** Instructions to follow **
Your task is to transcribe all of the records exactly and leave out the pictures.

[Start Excerpted records]

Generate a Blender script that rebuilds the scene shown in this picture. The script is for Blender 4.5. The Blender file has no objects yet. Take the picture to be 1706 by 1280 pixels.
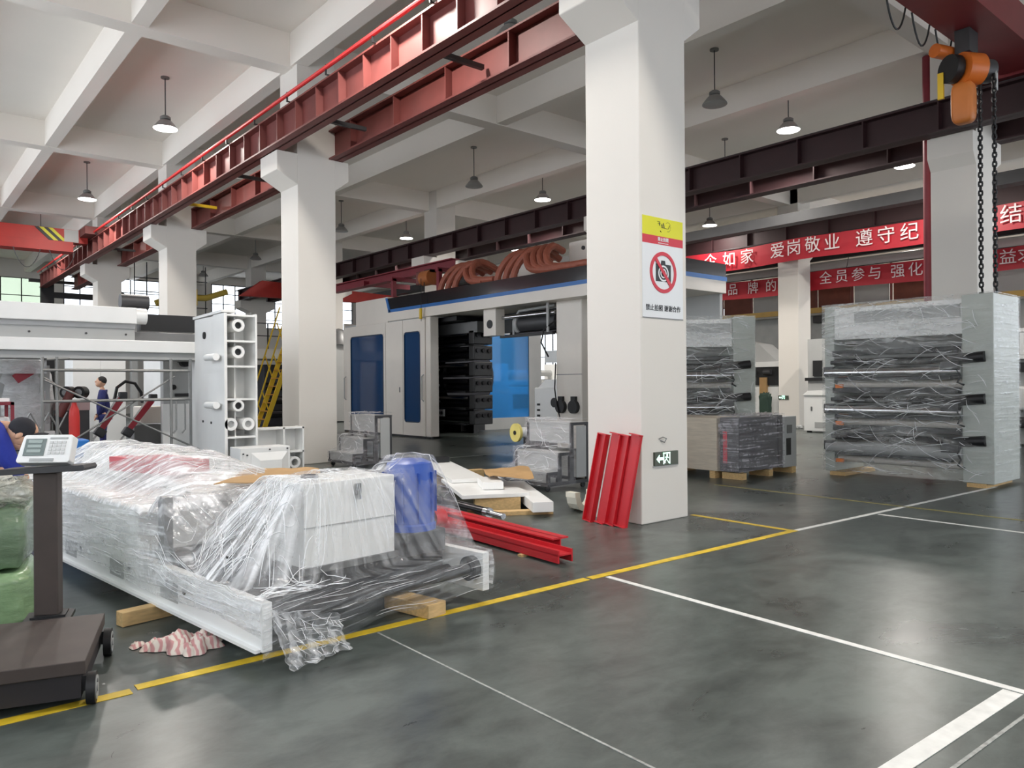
import bpy, math, random
from mathutils import Vector, Matrix
random.seed(7)
PI = math.pi
sc = bpy.context.scene
COL = sc.collection

# ---------------------------------------------------------------- camera, world, daylight, exposure
cam_d = bpy.data.cameras.new('camera')
cam_d.sensor_fit = 'HORIZONTAL'; cam_d.sensor_width = 36.0
cam_d.lens = 1270.0 / 1706.0 * 36.0
cam_d.clip_end = 300
cam = bpy.data.objects.new('camera', cam_d); COL.objects.link(cam)
cam.matrix_world = Matrix.Translation((0, 0, 1.5)) @ Matrix.Rotation(math.radians(-40.0), 4, 'Z') @ Matrix.Rotation(math.radians(90.05), 4, 'X') @ Matrix.Rotation(math.radians(-0.43), 4, 'Z')
sc.camera = cam

world = bpy.data.worlds.new('World'); sc.world = world; world.use_nodes = True
bg = world.node_tree.nodes['Background']
bg.inputs[0].default_value = (0.93, 0.97, 1.0, 1); bg.inputs[1].default_value = 3.0

def area(name, loc, rot, sx, sy, power, color=(1, 1, 1)):
    d = bpy.data.lights.new(name, 'AREA'); d.shape = 'RECTANGLE'; d.size = sx; d.size_y = sy
    d.energy = power; d.color = color
    o = bpy.data.objects.new(name, d); COL.objects.link(o); o.location = loc; o.rotation_euler = rot
    return o
# daylight through the window bands of the wall to the left of the photographer and of the wall behind
for wy, pw in ((-1.0, 150), (7.5, 205), (16.0, 275), (24.5, 300), (33.0, 310)):
    area('daylight', (-4.35, wy, 4.3), (0, -PI/2, 0), 5.2, 6.6, pw, (0.97, 0.985, 1.0))
for wx, pw in ((2.0, 60), (10.5, 130), (19.0, 300), (27.5, 320)):
    area('daylight', (wx, -9.35, 4.2), (PI/2, 0, 0), 6.6, 5.0, pw, (0.97, 0.985, 1.0))
for wy in (-5.0, 2.5):  # added fill through unseen right-wall windows, to brighten the right ceiling
    area('daylight', (33.35, wy, 4.3), (0, PI/2, 0), 5.2, 6.4, 300, (0.98, 0.985, 1.0))
sc.view_settings.view_transform = 'Standard'; sc.view_settings.look = 'None'
sc.view_settings.exposure = 0.0; sc.view_settings.gamma = 1.0; sc.view_settings.use_curve_mapping = False
try:
    sc.cycles.transparent_max_bounces = 16; sc.cycles.max_bounces = 8; sc.cycles.caustics_reflective = False; sc.cycles.caustics_refractive = False
    sc.cycles.sample_clamp_indirect = 6.0
except Exception: pass

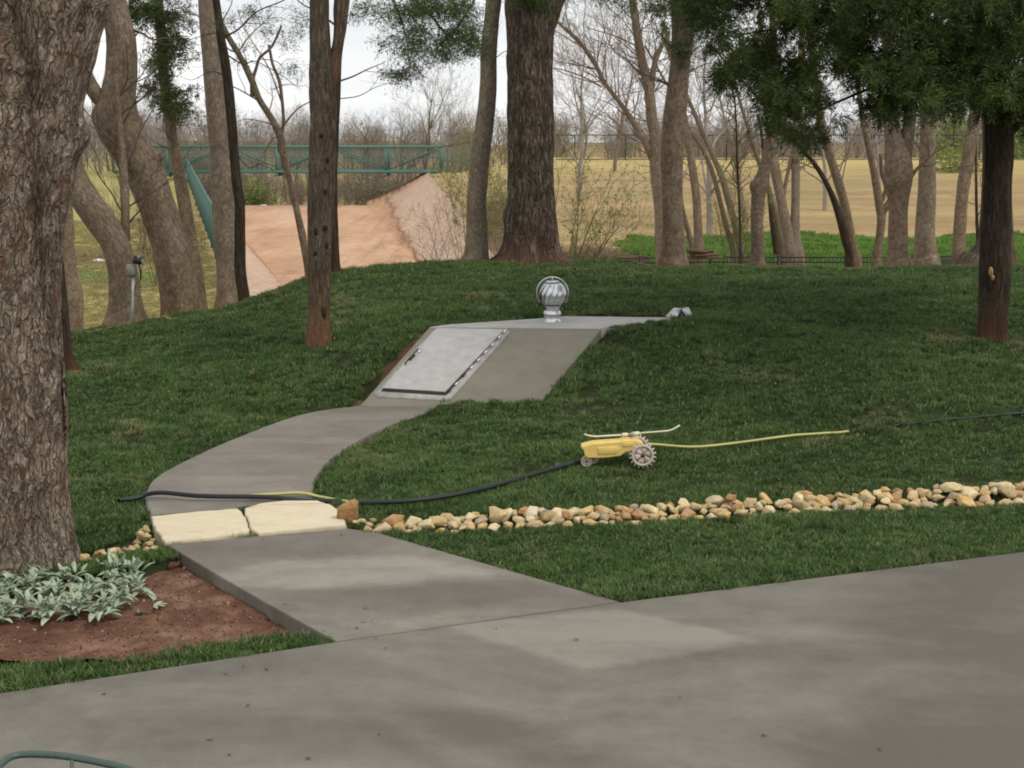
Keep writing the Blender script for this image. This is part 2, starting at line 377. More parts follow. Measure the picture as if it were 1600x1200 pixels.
# the ground sheet: colour zones from world position and an attribute
def ground_mat():
    m = M_('ground'); v = m.coord('World'); xyz = m.sep(v)
    att = m.n('ShaderNodeAttribute', attribute_name='zone').outputs['Color']; a = m.sep(att)
    fine = m.noise(v, 5., 6, .7); st = m.noise(m.map(v, (.06, .5, .5)), 1., 6, .62); blot = m.noise(v, .16, 5, .6)
    dry = m.ramp(m.math('ADD', m.math('MULTIPLY', st, .65), m.math('MULTIPLY', fine, .35)), [(.34, (.24, .165, .082)), (.48, (.34, .24, .12)), (.62, (.44, .33, .165))])
    dry = m.mix(m.rng(blot, .5, .68, 0, .55), dry, (.27, .26, .1))
    dry = m.mix(m.rng(xyz[2], .3, 1.25, 0, .75), dry, m.mix(st, (.46, .36, .12), (.6, .48, .2)))
    gr = m.ramp(fine, [(.35, (.06, .17, .02)), (.6, (.11, .26, .04))])
    dirt = m.ramp(m.noise(v, 1.4, 6, .7), [(.35, (.06, .034, .022)), (.6, (.13, .078, .05))])
    sodbase = m.ramp(fine, [(.4, (.022, .026, .01)), (.65, (.035, .045, .018))])
    yel = m.ramp(m.math('ADD', m.math('MULTIPLY', fine, .5), m.math('MULTIPLY', blot, .5)), [(.35, (.25, .24, .075)), (.6, (.4, .35, .14))])
    c = dry
    c = m.mix(m.rng(m.math('ADD', a[2], m.math('MULTIPLY', m.math('SUBTRACT', blot, .5), .3)), .45, .55), c, yel)
    ed = m.math('MULTIPLY', m.math('SUBTRACT', m.noise(v, .7, 4, .6), .5), .35)
    c = m.mix(m.rng(m.math('ADD', a[1], ed), .46, .56), c, gr)
    al = m.n('ShaderNodeAttribute', attribute_name='zone').outputs['Alpha']
    c = m.mix(m.rng(m.math('ADD', al, ed), .4, .7), c, dirt)
    c = m.mix(m.rng(a[0], .45, .55), c, sodbase)
    h = m.math('ADD', fine, m.math('MULTIPLY', m.noise(v, 22., 3, .6), .5))
    return m.fin(c, .95, m.bump(h, .6, .04), 0, .1)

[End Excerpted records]

** Reply to the task **
Generate a Blender script that rebuilds the scene shown in this picture. The script is for Blender 4.5. The Blender file has no objects yet. Take the picture to be 1706 by 1280 pixels.
import bpy, math, random
from mathutils import Vector, Matrix
random.seed(7)
PI = math.pi
sc = bpy.context.scene
COL = sc.collection

# ---------------------------------------------------------------- camera, world, daylight, exposure
cam_d = bpy.data.cameras.new('camera')
cam_d.sensor_fit = 'HORIZONTAL'; cam_d.sensor_width = 36.0
cam_d.lens = 1270.0 / 1706.0 * 36.0
cam_d.clip_end = 300
cam = bpy.data.objects.new('camera', cam_d); COL.objects.link(cam)
cam.matrix_world = Matrix.Translation((0, 0, 1.5)) @ Matrix.Rotation(math.radians(-40.0), 4, 'Z') @ Matrix.Rotation(math.radians(90.05), 4, 'X') @ Matrix.Rotation(math.radians(-0.43), 4, 'Z')
sc.camera = cam

world = bpy.data.worlds.new('World'); sc.world = world; world.use_nodes = True
bg = world.node_tree.nodes['Background']
bg.inputs[0].default_value = (0.93, 0.97, 1.0, 1); bg.inputs[1].default_value = 3.0

def area(name, loc, rot, sx, sy, power, color=(1, 1, 1)):
    d = bpy.data.lights.new(name, 'AREA'); d.shape = 'RECTANGLE'; d.size = sx; d.size_y = sy
    d.energy = power; d.color = color
    o = bpy.data.objects.new(name, d); COL.objects.link(o); o.location = loc; o.rotation_euler = rot
    return o
# daylight through the window bands of the wall to the left of the photographer and of the wall behind
for wy, pw in ((-1.0, 150), (7.5, 205), (16.0, 275), (24.5, 300), (33.0, 310)):
    area('daylight', (-4.35, wy, 4.3), (0, -PI/2, 0), 5.2, 6.6, pw, (0.97, 0.985, 1.0))
for wx, pw in ((2.0, 60), (10.5, 130), (19.0, 300), (27.5, 320)):
    area('daylight', (wx, -9.35, 4.2), (PI/2, 0, 0), 6.6, 5.0, pw, (0.97, 0.985, 1.0))
for wy in (-5.0, 2.5):  # added fill through unseen right-wall windows, to brighten the right ceiling
    area('daylight', (33.35, wy, 4.3), (0, PI/2, 0), 5.2, 6.4, 300, (0.98, 0.985, 1.0))
sc.view_settings.view_transform = 'Standard'; sc.view_settings.look = 'None'
sc.view_settings.exposure = 0.0; sc.view_settings.gamma = 1.0; sc.view_settings.use_curve_mapping = False
try:
    sc.cycles.transparent_max_bounces = 16; sc.cycles.max_bounces = 8; sc.cycles.caustics_reflective = False; sc.cycles.caustics_refractive = False
    sc.cycles.sample_clamp_indirect = 6.0
except Exception: pass

Keep writing the Blender script for this image. This is part 2, starting at line 377. More parts follow. Measure the picture as if it were 1600x1200 pixels.
# the ground sheet: colour zones from world position and an attribute
def ground_mat():
    m = M_('ground'); v = m.coord('World'); xyz = m.sep(v)
    att = m.n('ShaderNodeAttribute', attribute_name='zone').outputs['Color']; a = m.sep(att)
    fine = m.noise(v, 5., 6, .7); st = m.noise(m.map(v, (.06, .5, .5)), 1., 6, .62); blot = m.noise(v, .16, 5, .6)
    dry = m.ramp(m.math('ADD', m.math('MULTIPLY', st, .65), m.math('MULTIPLY', fine, .35)), [(.34, (.24, .165, .082)), (.48, (.34, .24, .12)), (.62, (.44, .33, .165))])
    dry = m.mix(m.rng(blot, .5, .68, 0, .55), dry, (.27, .26, .1))
    dry = m.mix(m.rng(xyz[2], .3, 1.25, 0, .75), dry, m.mix(st, (.46, .36, .12), (.6, .48, .2)))
    gr = m.ramp(fine, [(.35, (.06, .17, .02)), (.6, (.11, .26, .04))])
    dirt = m.ramp(m.noise(v, 1.4, 6, .7), [(.35, (.06, .034, .022)), (.6, (.13, .078, .05))])
    sodbase = m.ramp(fine, [(.4, (.022, .026, .01)), (.65, (.035, .045, .018))])
    yel = m.ramp(m.math('ADD', m.math('MULTIPLY', fine, .5), m.math('MULTIPLY', blot, .5)), [(.35, (.25, .24, .075)), (.6, (.4, .35, .14))])
    c = dry
    c = m.mix(m.rng(m.math('ADD', a[2], m.math('MULTIPLY', m.math('SUBTRACT', blot, .5), .3)), .45, .55), c, yel)
    ed = m.math('MULTIPLY', m.math('SUBTRACT', m.noise(v, .7, 4, .6), .5), .35)
    c = m.mix(m.rng(m.math('ADD', a[1], ed), .46, .56), c, gr)
    al = m.n('ShaderNodeAttribute', attribute_name='zone').outputs['Alpha']
    c = m.mix(m.rng(m.math('ADD', al, ed), .4, .7), c, dirt)
    c = m.mix(m.rng(a[0], .45, .55), c, sodbase)
    h = m.math('ADD', fine, m.math('MULTIPLY', m.noise(v, 22., 3, .6), .5))
    return m.fin(c, .95, m.bump(h, .6, .04), 0, .1)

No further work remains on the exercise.